February 25, 2013

This Week's Coding Practice - Stacks and the Tower of Hanoi

A stack is a common data type that allows its elements to be accessed in LIFO (last in, first out) order. Many parts of the physical world around us function like a stack. A common analogy is a stack of plates on a table: it's simple to put a new plate on top or remove the top-most plate. It's impossible to insert a new plate into the middle of the stack. It's also impossible to remove any plates other than the top-most one. I ran into yet another real-world example of a stack the other day: a narrow rectangular parking lot with only one side facing a driveway. The lot has just enough space to fit around 4-5 cars end-to-end. When people want to park, they just drive straight in. Eventually, they get parked in by someone, who also gets parked in by somebody else, and so on. Lucky last doesn't get parked in by anyone else, but gets nagged by all the people he parked in whenever they want to leave.

Another popular example of a stack is the famous Tower of Hanoi puzzle.  There are three rods, and an arbitrary number of disks of unique sizes.  Initially, all the disks are placed on the first rod, ordered by size (smallest disk at the top).  The goal of the puzzle is to move all the disks to another rod, one by one, without ever putting a larger disk on top of a smaller one.  The task for this week was to write an algorithm that solves this puzzle.

It may not be obvious from the description, but each peg can be modeled as a stack, since its physically impossible to access elements in any order other than LIFO (for example, randomly, or FIFO).  The entire puzzle is then modeled by 3 separate stacks.

How does one go about solving the puzzle?  It turns out that it has been thoroughly studied, and several well-known recursive and iterative algorithms exist.  However, since I have a tendency to do things the hard way, I didn't study those algorithms prior to solving the puzzle, and came up with a less elegant but home-brewed solution on my own.

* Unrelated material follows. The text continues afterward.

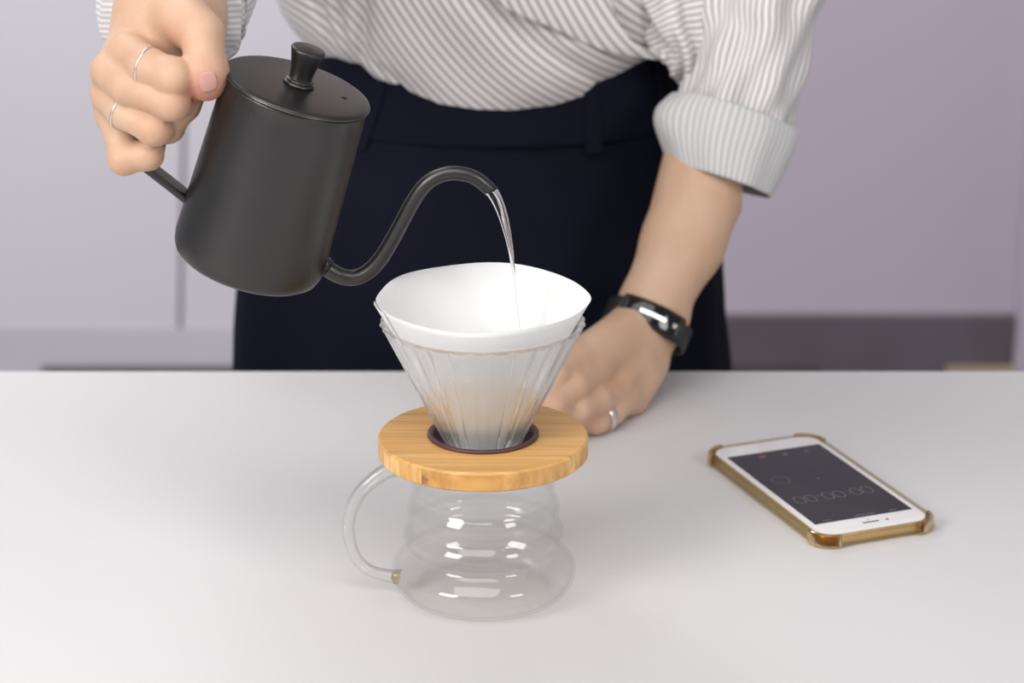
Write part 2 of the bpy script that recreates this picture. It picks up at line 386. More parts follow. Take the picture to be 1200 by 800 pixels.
for _ in range(12): hp3[1:-1] = .25 * hp3[:-2] + .5 * hp3[1:-1] + .25 * hp3[2:]
_d = np.r_[0, np.cumsum(np.linalg.norm(np.diff(hp3, axis=0), axis=1))]; _u = np.linspace(0, _d[-1], 90); hp3 = np.stack([np.interp(_u, _d, hp3[:, k]) for k in range(3)], 1)
for _ in range(6): hp3[1:-1] = .25 * hp3[:-2] + .5 * hp3[1:-1] + .25 * hp3[2:]
rr = np.interp(np.linspace(0, 1, len(hp3)), [0, .15, .5, .85, .97, 1], [.0060, .0048, .0036, .0034, .0042, .0052])
V, F = tube(hp3, list(rr), 40, (0, 1, 0))
mesh_obj('handle', V, F, M_glass_thick, car)
V, F = lathe([(.0001, -.0030), (.0025, -.0024), (.0038, -.001), (.0042, 0), (.0038, .001), (.0025, .0022), (.0001, .0026)], 28)
jn = mesh_obj('handle_joint', V, F, glass('yellowed_glass_joint', 1.45, .05, .2, (.86, .80, .55)), car); jn.location = hp3[-3]; jn.rotation_euler = (0, R(90), 0)

# ================================================================== dripper
DZ = .097
dr = empty('coffee_dripper', (CX, CYY, TZ + DZ - .0115), 'fluted glass cone dripper seated in a round bamboo collar', 'dripper')
zb = DZ - .0115
RD = .0602; RH = .0300
prof = [(RH, .0), (RD - .0012, .0), (RD, .0012), (RD, .0103), (RD - .0012, .0115), (RH + .0005, .0115), (RH, .011)]
V, F = lathe(prof, 128, closed=True)
col_ = mesh_obj('bamboo_collar', V, F, M_bamboo, dr); sharp(col_, 30)
col_.data.materials.append(M_bamboo_l); col_.data.materials.append(M_bamboo_d)
for p in col_.data.polygons:                       # the edge shows glued strips of differing tone
    c = p.center
    if abs(math.hypot(c.x, c.y) - RD) < .001 and .0012 < c.z < .0105:
        a = c.x / RD
        if -.93 < a < -.78 or .80 < a < .90: p.material_index = 1
        elif -.56 < a < .18: p.material_index = 2
V, F = lathe([(RH - .0002, .002), (RH - .0002, .0118), (.0319, .0120), (.0318, .0130), (.0309, .0136), (.0288, .0133), (.0279, .012), (.0262, .004), (.0235, .002)], 96, closed=True)
gk = mesh_obj('silicone_gasket', V, F, M_gasket, dr); gk['label'] = 'dark plum silicone ring round the foot of the glass cone'
NR = 30
def flute(t_, r, z, j):
    if j in OUT:
        k = abs(math.sin(NR * t_ / 2)) ** .55; amp = .0027 * (r / .0587) ** .8
        return r + amp * (k - 1) * .9, z
    return r, z
rimz = .1650 - zb
def cone_r(z): return .0235 + (z - .010) * (.0577 - .0235) / (rimz - .010)
outp = [(cone_r(z) if z > .004 else .0215 - (.004 - z) * .4, z) for z in np.linspace(-.006, rimz - .0012, 16)]
OUT = set(range(2, 16))
inp = [(cone_r(z) - .0034 * (1 if z > .01 else .85), z) for z in np.linspace(rimz - .0012, -.006, 14)]
rim = [(.0581, rimz - .0003), (.0572, rimz + .0006), (.0553, rimz + .0004)]
OUT.add(16)
V, F = lathe(outp + rim + inp, NR * 16, closed=True, f=flute)
mesh_obj('glass_cone', V, F, M_glass_rib, dr)

# ================================================================== filter
fz = .179; n = 160; rows = 26
tipL = math.pi; 
V = []; F = []
zap = zb + .000
def paper_r(z):        # z above the table
    q_ = (z - zb - .006) / (rimz - .006); return max(.0015, .0135 + (.0520 - .0135) * q_)
for side in (0, 1):
    for j in range(rows + 1):
        s = j / rows
        for i in range(n):
            t_ = 2 * math.pi * i / n
            c, s_ = math.cos(t_), math.sin(t_)
            ztop = .1795 + .0018 * s_ - .0016 * abs(c) ** 6 + .0005 * math.sin(5 * t_ + 1)
            z = zap + (ztop - zap) * s
            r = paper_r(z) if z > zb + .006 else paper_r(zb + .006) * (z - zap + .0004) / .0064
            q = max(0, (z - .150) / .03)
            tip = q * .0022 * (max(0, abs(c)) ** 40)          # sharp folded edges left and right
            r = r + tip - q * .0004 * (1 + math.cos(2 * t_)) * .5 + q * .0005 * math.sin(3 * t_ + .6)
            r -= .0004 * side
            V.append((r * c, r * s_, z - TZ * 0))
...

Having spent a significant amount of time on the problems at Project Euler, I've acquired a instinctive reaction: whenever facing a problem for the first time, try brute force.  It's almost never the best (or even borderline satisfactory) solution, but is a fairly quick way of getting acquainted with a problem.  It's also a good starting point for trying out other things.  Lastly, it's better than nothing.

With that in mind, I approached the puzzle as a search problem (a more general instance of the binary search).  At each step, you represent the current state of the puzzle as 3 individual states.  To get to the next steps, a disks is moved from one stack to another, without violating the rules of the puzzle.  Once you get to a state in which all of the discs are on the second (or third) stack, then you've solved the puzzle.  In which order should we look at the next steps?  One simple way is DFS (depth-first search).

I quickly realized that a lot of the resulting steps weren't helpful in solving the puzzle: moving a single disc backwards and forwards between two rods achieves nothing.  It also causes some branches of the DFS to be infinitely long, meaning the search will fail to terminate.  One way to get around this problem is to search only those states that haven't been encountered yet.  This requires keeping track of the states encountered thus far, which could be done with a hash map.

As it turns out, DFS isn't the best way to perform the search, since the solution it yields isn't necessarily the simplest.  This can be addressed by switching to breadth-first search (BFS): the solution it yields will have the minimum possible number of steps (which, as it turns out, is equal to $2^{n-1}$).

After writing my solution out on paper, I quickly coded it up in Python.  Since I had a bit of spare time, I decided to try out my JavaScript chops and implement something I could show off graphically.  While fiddling with JS took me way longer than coming up with the actual algorithm, I got there in the end, and came up with this:



The search problem can be taken further by implementing an A* search that uses a heuristic to determine the best action to take at each step.  If a suitable heuristic can be formulated, this kind of search can significantly reduce the running time and memory usage of the algorithm.  It was tempting to keep digging, but I'll leave that to another day.

Full source (including the Python code) is available as a gist.